Your output is the lines from the first one to the one containing "SC.camera = cam_o", repeated exactly, with images left out.

──────────────────────────────

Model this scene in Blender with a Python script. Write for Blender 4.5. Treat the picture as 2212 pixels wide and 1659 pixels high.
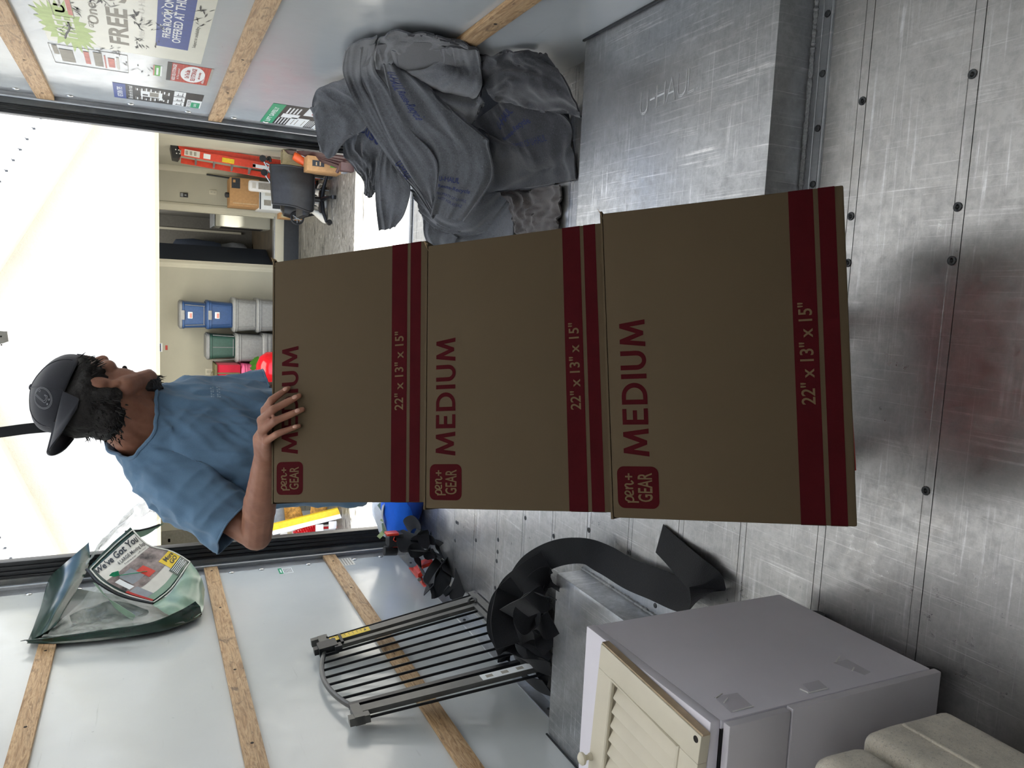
import bpy, bmesh, math, random
from mathutils import Vector, Matrix, noise
from mathutils.bvhtree import BVHTree
random.seed(7)
SC = bpy.context.scene
for o in list(bpy.data.objects):
    bpy.data.objects.remove(o, do_unlink=True)
COL = SC.collection

# ------------------------------------------------------------------ camera
# world: X to the right across the truck, Y out towards the rear door, Z up, truck floor at z = 0
EYE = Vector((0, 0, 1.45))
RIGHT = Vector((0.99258492, 0.12133501, -0.00727978))
DOWN = Vector((0.04588907, -0.4295084, -0.90189618))
FWD = Vector((-0.11255831, 0.89487449, -0.43189151))
FOC = 1660.0
cam = bpy.data.cameras.new('camera')
cam.sensor_width = 36.0
cam.lens = FOC / 2212 * 36
cam.clip_start = 0.02
cam_o = bpy.data.objects.new('camera', cam)
COL.objects.link(cam_o)
m = Matrix.Identity(4)
for i in range(3):                       # the phone was held sideways: image right is world down
    m[i][0], m[i][1], m[i][2], m[i][3] = DOWN[i], RIGHT[i], -FWD[i], EYE[i]
cam_o.matrix_world = m
SC.camera = cam_o

# ------------------------------------------------------------------ light
SC.view_settings.view_transform = 'Standard'
SC.view_settings.look = 'None'
SC.view_settings.exposure = 0.35
SC.view_settings.gamma = 1.0
SC.view_settings.use_curve_mapping = False
W = bpy.data.worlds.new('sky'); SC.world = W; W.use_nodes = True
nt = W.node_tree; nt.nodes.clear()
sky = nt.nodes.new('ShaderNodeTexSky'); sky.sky_type = 'NISHITA'
sky.sun_disc = False; sky.sun_elevation = math.radians(66); sky.sun_rotation = math.radians(200)
sky.air_density = 1.0; sky.dust_density = 2.5
bg = nt.nodes.new('ShaderNodeBackground'); bg.inputs[1].default_value = 0.42
wo = nt.nodes.new('ShaderNodeOutputWorld')
nt.links.new(sky.outputs[0], bg.inputs[0]); nt.links.new(bg.outputs[0], wo.inputs[0])

def lamp(name, kind, loc, rot, energy, color=(1, 1, 1), **kw):
    l = bpy.data.lights.new(name, kind); l.energy = energy; l.color = color
    for k, v in kw.items(): setattr(l, k, v)
    o = bpy.data.objects.new(name, l); COL.objects.link(o)
    o.location = loc; o.rotation_euler = rot
    return o
lamp('sun', 'SUN', (0, 0, 20), (math.radians(23), 0, math.radians(-64)), 20.0, (1, .985, .96), angle=0.01)
lamp('garage_fill_light', 'AREA', (-0.9, 11.0, 1.72), (0, 0, 0), 60, (1, .95, .86), shape='RECTANGLE', size=2.4, size_y=1.6, specular_factor=.1)  # added fill light to brighten the garage, no fixture seen

lamp('hall_fill_light', 'AREA', (.6, 15.0, 1.95), (0, 0, 0), 14, (1, .95, .88), shape='DISK', size=.4, specular_factor=.1)  # added to lift the dark hall, no lamp is visible there

# ------------------------------------------------------------------ points measured on known planes
def ray(px, py):
    return RIGHT * ((1659 - py) - 829.5) + DOWN * (px - 1106.0) + FWD * FOC
def atz(px, py, z=0.0):
    d = ray(px, py); return EYE + d * ((z - EYE.z) / d.z)
def atx(px, py, x):
    d = ray(px, py); return EYE + d * (x / d.x)
def aty(px, py, y):
    d = ray(px, py); return EYE + d * (y / d.y)
def atp(px, py, p0, n):
    d = ray(px, py); return EYE + d * ((p0 - EYE).dot(n) / d.dot(n))

# ------------------------------------------------------------------ materials
def lin(c):
    if isinstance(c, str):
        c = [int(c[i:i + 2], 16) / 255 for i in (0, 2, 4)]
        return tuple(x / 12.92 if x <= .04045 else ((x + .055) / 1.055) ** 2.4 for x in c) + (1,)
    return tuple(c) + (1,)
class NT:
    def __init__(s, name):
        s.m = bpy.data.materials.new(name); s.m.use_nodes = True
        s.t = s.m.node_tree; s.b = s.t.nodes['Principled BSDF']
        s.co = None
    def n(s, kind, ins=None, **kw):
        x = s.t.nodes.new(kind)
        for k, v in kw.items(): setattr(x, k, v)
        for k, v in (ins or {}).items():
            if hasattr(v, 'links') and hasattr(v, 'node'): s.t.links.new(v, x.inputs[k])
            else: x.inputs[k].default_value = v
        return x
    def coord(s, scale=(1, 1, 1), rot=(0, 0, 0), kind='Object'):
        c = s.n('ShaderNodeTexCoord')
        mp = s.n('ShaderNodeMapping', {'Vector': c.outputs[kind], 'Scale': scale, 'Rotation': rot})
        return mp.outputs[0]
    def noise(s, vec, scale, detail=4, rough=.6, dist=0.0):
        return s.n('ShaderNodeTexNoise', {'Vector': vec, 'Scale': scale, 'Detail': detail, 'Roughness': rough, 'Distortion': dist}).outputs[0]
    def ramp(s, fac, stops):
        r = s.n('ShaderNodeValToRGB', {'Fac': fac}); e = r.color_ramp.elements
        while len(e) < len(stops): e.new(.5)
        for i, (p, c) in enumerate(stops):
            e[i].position = p; e[i].color = c if len(c) == 4 else tuple(c) + (1,)
        return r.outputs[0]
    def mix(s, fac, a, b, mode='MIX'):
        x = s.n('ShaderNodeMix', data_type='RGBA', blend_type=mode)
        for i, v in ((0, fac), (6, a), (7, b)):
            if hasattr(v, 'links') and hasattr(v, 'node'): s.t.links.new(v, x.inputs[i])
            else: x.inputs[i].default_value = v
        return x.outputs[2]
    def maprange(s, v, a, b, c, d):
        return s.n('ShaderNodeMapRange', {'Value': v, 'From Min': a, 'From Max': b, 'To Min': c, 'To Max': d}).outputs[0]
    def set(s, name, v):
        if hasattr(v, 'links') and hasattr(v, 'node'): s.t.links.new(v, s.b.inputs[name])
        else: s.b.inputs[name].default_value = v
    def bump(s, h, strength=.3, dist=.01):
        s.set('Normal', s.n('ShaderNodeBump', {'Height': h, 'Strength': strength, 'Distance': dist}).outputs[0])
def plain(name, col, rough=.5, metal=0.0, grain=0.06, scale=30, bump=0.0, sheen=0.0, spec=.5, alpha=1.0, trans=0.0):
    n = NT(name); c = lin(col)
    v = n.coord()
    f = n.noise(v, scale, 5)
    d = tuple(max(0, x * (1 - grain * 2)) for x in c[:3]) + (1,)
    l = tuple(min(1, x * (1 + grain * 2)) for x in c[:3]) + (1,)
    n.set('Base Color', n.ramp(f, [(.3, d), (.7, l)]))
    n.set('Roughness', rough); n.set('Metallic', metal); n.set('Specular IOR Level', spec)
    if bump: n.bump(f, bump, .004)
    if sheen: n.set('Sheen Weight', sheen); n.set('Sheen Roughness', .5)
    if trans: n.set('Transmission Weight', trans); n.set('IOR', 1.2)
    if alpha < 1: n.set('Alpha', alpha)
    return n.m
MAT = {}
def M(key):
    return MAT[key]

# ------------------------------------------------------------------ mesh helpers
class MB:
    """collects shapes of ONE part, in world coordinates"""
    def __init__(s):
        s.v = []; s.f = []; s.sm = []
    def add(s, verts, faces, smooth=False):
        o = len(s.v); s.v += [Vector(v) for v in verts]
        for f in faces: s.f.append([i + o for i in f]); s.sm.append(smooth)
        return s
    def box(s, c, size, R=None, bev=0.0):
        hx, hy, hz = [x / 2 for x in size]; c = Vector(c)
        if bev <= 0:
            vs = [Vector((x, y, z)) for x in (-hx, hx) for y in (-hy, hy) for z in (-hz, hz)]
            fs = [(0, 1, 3, 2), (4, 6, 7, 5), (0, 4, 5, 1), (2, 3, 7, 6), (0, 2, 6, 4), (1, 5, 7, 3)]
            if R is not None: vs = [R @ v for v in vs]
            return s.add([v + c for v in vs], fs)
        bm = bmesh.new(); bmesh.ops.create_cube(bm, size=1)
        for v in bm.verts: v.co = Vector((v.co.x * size[0], v.co.y * size[1], v.co.z * size[2]))
        bmesh.ops.bevel(bm, geom=bm.edges[:], offset=min(bev, min(size) * .45), segments=2, profile=.6, affect='EDGES')
        return s._bm(bm, c, R)
    def _bm(s, bm, c=Vector(), R=None, smooth=True):
        bm.verts.index_update()
        vs = [v.co.copy() for v in bm.verts]
        if R is not None: vs = [R @ v for v in vs]
        s.add([v + Vector(c) for v in vs], [[v.index for v in f.verts] for f in bm.faces], smooth)
        bm.free(); return s
    def cbox(s, lo, hi, bev=0.0):
        lo, hi = Vector(lo), Vector(hi)
        return s.box((lo + hi) / 2, [abs(x) for x in (hi - lo)], None, bev)
    def hexa(s, q0, q1):
        """hexahedron between two quads"""
        return s.add(list(q0) + list(q1), [(3, 2, 1, 0), (4, 5, 6, 7), (0, 1, 5, 4), (1, 2, 6, 5), (2, 3, 7, 6), (3, 0, 4, 7)])
    def tube(s, pts, r, seg=8, closed=False, caps=True, flat=1.0):
        pts = [Vector(p) for p in pts]; n = len(pts)
        rs = r if isinstance(r, (list, tuple)) else [r] * n
        ref = None; vs = []
        for i, p in enumerate(pts):
            a = pts[(i - 1) % n] if (i or closed) else p
            b = pts[(i + 1) % n] if (i < n - 1 or closed) else p
            t = (b - a)
            t = t.normalized() if t.length > 1e-9 else Vector((0, 0, 1))
            if ref is None: ref = t.orthogonal().normalized()
            ref = (ref - t * ref.dot(t))
            ref = ref.normalized() if ref.length > 1e-6 else t.orthogonal().normalized()
            u = t.cross(ref)
            for k in range(seg):
                an = 2 * math.pi * k / seg
                vs.append(p + ref * math.cos(an) * rs[i] + u * math.sin(an) * rs[i] * flat)
        fs = []
        for i in range(n if closed else n - 1):
            j = (i + 1) % n
            for k in range(seg):
                l = (k + 1) % seg
                fs.append((i * seg + k, i * seg + l, j * seg + l, j * seg + k))
        if caps and not closed:
            fs.append(tuple(range(seg - 1, -1, -1))); fs.append(tuple((n - 1) * seg + k for k in range(seg)))
        return s.add(vs, fs, True)
    def cyl(s, a, b, r0, r1=None, seg=16):
        return s.tube([a, b], [r0, r0 if r1 is None else r1], seg)
    def lathe(s, prof, base=(0, 0, 0), R=None, seg=24):
        """prof = (r, z) pairs"""
        vs = []; fs = []; n = len(prof)
        for r, z in prof:
            for k in range(seg):
                a = 2 * math.pi * k / seg
                v = Vector((r * math.cos(a), r * math.sin(a), z))
                if R is not None: v = R @ v
                vs.append(v + Vector(base))
        for i in range(n - 1):
            for k in range(seg):
                l = (k + 1) % seg
                fs.append((i * seg + k, i * seg + l, (i + 1) * seg + l, (i + 1) * seg + k))
        fs.append(tuple(range(seg - 1, -1, -1))); fs.append(tuple((n - 1) * seg + k for k in range(seg)))
        return s.add(vs, fs, True)
    def ell(s, c, r, R=None, seg=20, rings=12):
        vs = []; fs = []
        for i in range(rings + 1):
            t = math.pi * i / rings
            for k in range(seg):
                a = 2 * math.pi * k / seg
                v = Vector((r[0] * math.sin(t) * math.cos(a), r[1] * math.sin(t) * math.sin(a), r[2] * math.cos(t)))
                if R is not None: v = R @ v
                vs.append(v + Vector(c))
        for i in range(rings):
            for k in range(seg):
                l = (k + 1) % seg
                fs.append((i * seg + k, (i + 1) * seg + k, (i + 1) * seg + l, i * seg + l))
        return s.add(vs, fs, True)
    def cap(s, a, b, r0, r1, seg=14):
        """tapered capsule"""
        s.tube([a, b], [r0, r1], seg); s.ell(a, (r0,) * 3, None, seg, 8); s.ell(b, (r1,) * 3, None, seg, 8); return s
    def rings(s, rings, smooth=True):
        """loft closed rings of equal length, capped"""
        n = len(rings[0]); vs = [v for r in rings for v in r]; fs = []
        for i in range(len(rings) - 1):
            for k in range(n):
                l = (k + 1) % n
                fs.append((i * n + k, i * n + l, (i + 1) * n + l, (i + 1) * n + k))
        fs.append(tuple(range(n - 1, -1, -1))); fs.append(tuple((len(rings) - 1) * n + k for k in range(n)))
        return s.add(vs, fs, smooth)
    def prism(s, poly, off):
        n = len(poly); off = Vector(off)
        vs = [Vector(p) for p in poly] + [Vector(p) + off for p in poly]
        fs = [tuple(range(n - 1, -1, -1)), tuple(range(n, 2 * n))]
        fs += [(k, (k + 1) % n, n + (k + 1) % n, n + k) for k in range(n)]
        return s.add(vs, fs)
    def quad(s, a, b, c, d, th, nrm=None):
        a, b, c, d = map(Vector, (a, b, c, d))
        nn = (b - a).cross(d - a).normalized() if nrm is None else Vector(nrm).normalized()
        return s.hexa([a, b, c, d], [p + nn * th for p in (a, b, c, d)])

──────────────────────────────

**The solution:**
Model this scene in Blender with a Python script. Write for Blender 4.5. Treat the picture as 2212 pixels wide and 1659 pixels high.
import bpy, bmesh, math, random
from mathutils import Vector, Matrix, noise
from mathutils.bvhtree import BVHTree
random.seed(7)
SC = bpy.context.scene
for o in list(bpy.data.objects):
    bpy.data.objects.remove(o, do_unlink=True)
COL = SC.collection

# ------------------------------------------------------------------ camera
# world: X to the right across the truck, Y out towards the rear door, Z up, truck floor at z = 0
EYE = Vector((0, 0, 1.45))
RIGHT = Vector((0.99258492, 0.12133501, -0.00727978))
DOWN = Vector((0.04588907, -0.4295084, -0.90189618))
FWD = Vector((-0.11255831, 0.89487449, -0.43189151))
FOC = 1660.0
cam = bpy.data.cameras.new('camera')
cam.sensor_width = 36.0
cam.lens = FOC / 2212 * 36
cam.clip_start = 0.02
cam_o = bpy.data.objects.new('camera', cam)
COL.objects.link(cam_o)
m = Matrix.Identity(4)
for i in range(3):                       # the phone was held sideways: image right is world down
    m[i][0], m[i][1], m[i][2], m[i][3] = DOWN[i], RIGHT[i], -FWD[i], EYE[i]
cam_o.matrix_world = m
SC.camera = cam_o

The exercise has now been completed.